Last week, Australia and New Zealand Banking Group (ASX: ANZ) reported 8% growth in unaudited cash profit and shares have reacted accordingly, climbing 1.77% in just seven days.
So why is it up?
Investors are obviously attracted to the group's continuous growth in Asia, from which the bank plans to draw between 25% and 30% of revenues by 2017. This has a number of obvious benefits for shareholders and enables the bank to become regionally connected to business and trade partners.
ANZ said: "Our unique regional capability also helped us regain the number one lead bank position in Institutional Banking in Australia and retain the number one lead bank position in New Zealand."
In New Zealand, the bank's rebranding strategy, a strengthening economy and improving credit quality helped ANZ to grow cash profits by an impressive 19%.
However, in my opinion, that wasn't the most impressive result for investors from last week's report.
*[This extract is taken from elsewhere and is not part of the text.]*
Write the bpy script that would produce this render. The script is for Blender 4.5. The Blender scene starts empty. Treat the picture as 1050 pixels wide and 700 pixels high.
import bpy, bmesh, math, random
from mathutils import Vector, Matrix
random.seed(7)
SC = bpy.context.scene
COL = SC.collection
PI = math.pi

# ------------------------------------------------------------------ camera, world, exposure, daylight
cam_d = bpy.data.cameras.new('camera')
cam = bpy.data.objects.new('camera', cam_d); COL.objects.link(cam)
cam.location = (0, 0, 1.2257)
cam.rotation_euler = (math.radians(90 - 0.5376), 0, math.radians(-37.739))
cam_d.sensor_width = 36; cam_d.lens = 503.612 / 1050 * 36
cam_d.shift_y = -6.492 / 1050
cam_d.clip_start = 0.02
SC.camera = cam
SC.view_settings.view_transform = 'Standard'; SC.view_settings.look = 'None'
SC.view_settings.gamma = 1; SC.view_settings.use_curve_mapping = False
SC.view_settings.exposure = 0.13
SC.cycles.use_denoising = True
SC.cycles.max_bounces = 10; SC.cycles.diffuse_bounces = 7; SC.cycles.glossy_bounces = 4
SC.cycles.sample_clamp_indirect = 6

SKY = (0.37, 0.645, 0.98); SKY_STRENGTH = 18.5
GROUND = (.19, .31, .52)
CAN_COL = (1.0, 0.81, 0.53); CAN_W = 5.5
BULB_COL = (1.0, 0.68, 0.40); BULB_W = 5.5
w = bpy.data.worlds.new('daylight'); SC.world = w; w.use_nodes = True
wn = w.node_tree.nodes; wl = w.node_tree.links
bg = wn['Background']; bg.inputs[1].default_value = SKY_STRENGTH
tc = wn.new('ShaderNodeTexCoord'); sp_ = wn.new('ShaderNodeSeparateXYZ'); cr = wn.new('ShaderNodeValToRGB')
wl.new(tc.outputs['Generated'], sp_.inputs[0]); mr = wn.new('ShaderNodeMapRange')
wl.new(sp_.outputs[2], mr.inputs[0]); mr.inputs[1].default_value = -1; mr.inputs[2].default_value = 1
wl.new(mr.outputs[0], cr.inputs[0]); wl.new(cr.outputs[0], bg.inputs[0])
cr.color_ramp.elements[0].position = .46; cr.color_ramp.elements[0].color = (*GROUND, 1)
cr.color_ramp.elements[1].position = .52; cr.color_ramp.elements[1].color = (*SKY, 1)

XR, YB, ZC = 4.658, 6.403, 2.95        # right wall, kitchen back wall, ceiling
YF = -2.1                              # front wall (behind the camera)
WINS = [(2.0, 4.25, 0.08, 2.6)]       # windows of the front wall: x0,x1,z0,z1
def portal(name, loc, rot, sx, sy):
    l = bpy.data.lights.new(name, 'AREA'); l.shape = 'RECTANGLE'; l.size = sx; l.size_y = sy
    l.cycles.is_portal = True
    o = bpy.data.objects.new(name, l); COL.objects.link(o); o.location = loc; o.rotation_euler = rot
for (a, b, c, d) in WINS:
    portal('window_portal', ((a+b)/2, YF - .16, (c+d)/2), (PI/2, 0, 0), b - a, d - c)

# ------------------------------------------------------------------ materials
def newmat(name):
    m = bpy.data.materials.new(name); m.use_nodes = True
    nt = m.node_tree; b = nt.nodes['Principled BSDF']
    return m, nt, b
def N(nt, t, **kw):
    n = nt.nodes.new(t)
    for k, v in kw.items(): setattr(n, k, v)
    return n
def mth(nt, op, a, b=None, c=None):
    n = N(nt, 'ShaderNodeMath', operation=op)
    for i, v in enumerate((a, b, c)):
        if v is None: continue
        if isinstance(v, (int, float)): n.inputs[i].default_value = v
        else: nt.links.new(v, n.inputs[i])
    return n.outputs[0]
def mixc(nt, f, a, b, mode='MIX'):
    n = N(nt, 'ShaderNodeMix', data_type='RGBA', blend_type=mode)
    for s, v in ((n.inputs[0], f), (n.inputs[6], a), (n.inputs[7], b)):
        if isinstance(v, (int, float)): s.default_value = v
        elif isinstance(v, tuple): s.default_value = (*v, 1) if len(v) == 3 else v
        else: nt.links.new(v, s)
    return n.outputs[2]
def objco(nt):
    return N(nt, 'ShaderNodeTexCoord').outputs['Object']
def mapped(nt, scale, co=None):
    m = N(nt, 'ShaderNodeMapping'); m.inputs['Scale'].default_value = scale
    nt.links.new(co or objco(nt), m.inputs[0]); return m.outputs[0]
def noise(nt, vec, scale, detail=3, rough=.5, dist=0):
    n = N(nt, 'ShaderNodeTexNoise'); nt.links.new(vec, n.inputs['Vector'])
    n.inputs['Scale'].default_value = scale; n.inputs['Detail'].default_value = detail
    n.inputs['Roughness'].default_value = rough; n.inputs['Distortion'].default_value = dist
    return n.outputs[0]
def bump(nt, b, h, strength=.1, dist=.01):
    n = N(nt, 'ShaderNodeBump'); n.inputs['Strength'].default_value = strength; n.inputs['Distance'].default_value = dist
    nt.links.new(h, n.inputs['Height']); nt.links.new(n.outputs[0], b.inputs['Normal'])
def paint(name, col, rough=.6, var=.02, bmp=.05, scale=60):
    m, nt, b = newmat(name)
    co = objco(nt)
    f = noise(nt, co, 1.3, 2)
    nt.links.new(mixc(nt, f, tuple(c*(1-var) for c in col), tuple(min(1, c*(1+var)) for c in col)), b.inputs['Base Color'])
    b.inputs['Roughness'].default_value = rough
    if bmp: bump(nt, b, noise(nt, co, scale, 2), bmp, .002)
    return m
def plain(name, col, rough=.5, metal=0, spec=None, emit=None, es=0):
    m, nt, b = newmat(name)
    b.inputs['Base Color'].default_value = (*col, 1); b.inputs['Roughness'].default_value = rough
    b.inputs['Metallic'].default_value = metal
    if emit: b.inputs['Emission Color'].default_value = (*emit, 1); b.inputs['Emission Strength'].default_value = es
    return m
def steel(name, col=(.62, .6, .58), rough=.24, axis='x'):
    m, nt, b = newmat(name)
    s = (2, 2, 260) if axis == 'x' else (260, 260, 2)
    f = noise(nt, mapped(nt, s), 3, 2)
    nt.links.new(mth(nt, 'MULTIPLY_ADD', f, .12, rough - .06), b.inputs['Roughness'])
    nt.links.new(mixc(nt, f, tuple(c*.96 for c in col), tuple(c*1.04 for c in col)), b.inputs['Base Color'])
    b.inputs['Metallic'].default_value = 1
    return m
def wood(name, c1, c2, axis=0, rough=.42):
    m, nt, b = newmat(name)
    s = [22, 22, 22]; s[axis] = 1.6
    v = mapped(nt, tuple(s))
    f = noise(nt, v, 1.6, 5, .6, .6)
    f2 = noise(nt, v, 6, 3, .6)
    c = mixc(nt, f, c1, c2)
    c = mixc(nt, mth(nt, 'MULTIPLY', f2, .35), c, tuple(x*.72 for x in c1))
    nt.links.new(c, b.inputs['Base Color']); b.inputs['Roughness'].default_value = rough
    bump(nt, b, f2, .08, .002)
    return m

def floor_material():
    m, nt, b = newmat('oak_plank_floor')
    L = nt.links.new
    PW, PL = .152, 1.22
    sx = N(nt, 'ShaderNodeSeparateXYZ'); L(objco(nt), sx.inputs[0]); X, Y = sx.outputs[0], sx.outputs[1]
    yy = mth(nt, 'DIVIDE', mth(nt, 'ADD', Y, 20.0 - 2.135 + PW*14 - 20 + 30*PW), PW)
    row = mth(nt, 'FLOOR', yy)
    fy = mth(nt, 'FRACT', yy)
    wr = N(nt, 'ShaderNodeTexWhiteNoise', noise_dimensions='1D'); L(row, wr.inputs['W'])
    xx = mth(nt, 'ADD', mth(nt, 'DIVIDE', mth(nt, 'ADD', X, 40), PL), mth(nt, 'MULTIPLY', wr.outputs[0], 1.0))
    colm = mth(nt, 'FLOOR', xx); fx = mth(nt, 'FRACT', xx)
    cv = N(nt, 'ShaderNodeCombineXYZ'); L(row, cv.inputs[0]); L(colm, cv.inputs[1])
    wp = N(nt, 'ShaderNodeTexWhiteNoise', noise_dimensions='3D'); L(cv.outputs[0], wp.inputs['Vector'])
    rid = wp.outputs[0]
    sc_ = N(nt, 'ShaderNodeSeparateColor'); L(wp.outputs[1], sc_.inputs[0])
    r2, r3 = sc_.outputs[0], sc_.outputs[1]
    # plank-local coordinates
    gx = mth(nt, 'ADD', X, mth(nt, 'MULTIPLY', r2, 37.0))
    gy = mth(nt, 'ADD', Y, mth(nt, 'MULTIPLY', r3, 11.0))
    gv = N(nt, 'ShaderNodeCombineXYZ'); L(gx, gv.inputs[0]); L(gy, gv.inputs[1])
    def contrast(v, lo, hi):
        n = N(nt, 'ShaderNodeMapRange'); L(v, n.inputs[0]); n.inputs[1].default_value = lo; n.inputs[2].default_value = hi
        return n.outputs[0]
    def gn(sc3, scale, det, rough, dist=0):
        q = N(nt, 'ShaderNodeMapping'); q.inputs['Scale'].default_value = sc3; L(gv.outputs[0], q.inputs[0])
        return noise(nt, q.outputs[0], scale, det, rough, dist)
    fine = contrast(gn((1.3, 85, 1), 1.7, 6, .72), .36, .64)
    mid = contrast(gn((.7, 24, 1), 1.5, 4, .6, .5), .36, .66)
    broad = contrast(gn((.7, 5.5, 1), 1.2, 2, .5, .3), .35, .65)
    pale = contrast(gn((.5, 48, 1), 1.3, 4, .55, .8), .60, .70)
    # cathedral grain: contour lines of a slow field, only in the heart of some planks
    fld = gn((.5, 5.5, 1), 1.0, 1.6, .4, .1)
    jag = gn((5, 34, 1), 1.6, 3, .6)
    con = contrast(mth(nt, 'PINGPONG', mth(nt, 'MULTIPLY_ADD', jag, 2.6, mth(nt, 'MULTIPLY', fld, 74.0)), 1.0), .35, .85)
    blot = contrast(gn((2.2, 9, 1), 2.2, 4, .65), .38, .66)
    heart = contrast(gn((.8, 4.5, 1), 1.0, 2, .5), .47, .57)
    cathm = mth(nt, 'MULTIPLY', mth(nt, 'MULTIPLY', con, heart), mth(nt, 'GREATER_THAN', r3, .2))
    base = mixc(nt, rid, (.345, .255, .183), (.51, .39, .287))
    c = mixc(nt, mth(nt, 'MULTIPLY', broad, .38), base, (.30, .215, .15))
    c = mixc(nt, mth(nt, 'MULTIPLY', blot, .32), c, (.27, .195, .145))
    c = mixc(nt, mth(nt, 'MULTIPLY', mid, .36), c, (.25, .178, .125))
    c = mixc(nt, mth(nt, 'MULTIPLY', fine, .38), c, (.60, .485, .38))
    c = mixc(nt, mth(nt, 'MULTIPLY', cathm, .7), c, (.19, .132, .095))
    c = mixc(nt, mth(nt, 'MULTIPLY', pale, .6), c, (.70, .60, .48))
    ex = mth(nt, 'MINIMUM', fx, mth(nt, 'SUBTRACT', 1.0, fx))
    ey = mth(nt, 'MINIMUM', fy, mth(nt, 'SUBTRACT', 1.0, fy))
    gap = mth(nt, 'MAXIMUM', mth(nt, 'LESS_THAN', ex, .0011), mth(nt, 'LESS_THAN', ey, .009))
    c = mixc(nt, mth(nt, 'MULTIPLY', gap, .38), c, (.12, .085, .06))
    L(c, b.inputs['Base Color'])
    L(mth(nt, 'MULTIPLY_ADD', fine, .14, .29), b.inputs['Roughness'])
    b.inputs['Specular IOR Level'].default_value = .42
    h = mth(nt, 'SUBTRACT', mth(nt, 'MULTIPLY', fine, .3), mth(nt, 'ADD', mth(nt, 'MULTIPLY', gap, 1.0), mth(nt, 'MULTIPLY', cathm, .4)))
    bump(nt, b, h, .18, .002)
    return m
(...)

Once again, despite seasonal impacts which usually occur in the second half, Global Markets revenue grew by 6% and reinforced CEO Mike Smith's vision for a truly 'Super Regional' bank.
Speaking about ANZ's FY14 performance to date Mr Smith said, "ANZ has continued to perform well with strong results in Asia and consistent performances in both New Zealand and Australia despite part of the Australian economy being a little slower than expected."
To buy, or not?
ANZ is clearly firing on a majority of its cylinders and there appears little, short of a credit crunch, which will slow it down. However shares aren't cheap and whilst I'm very bullish on the bank, I believe now is not the right time to be buying any bank stocks. Instead I believe investors should adopt a wait-and-see approach – after all patience doesn't lose you money!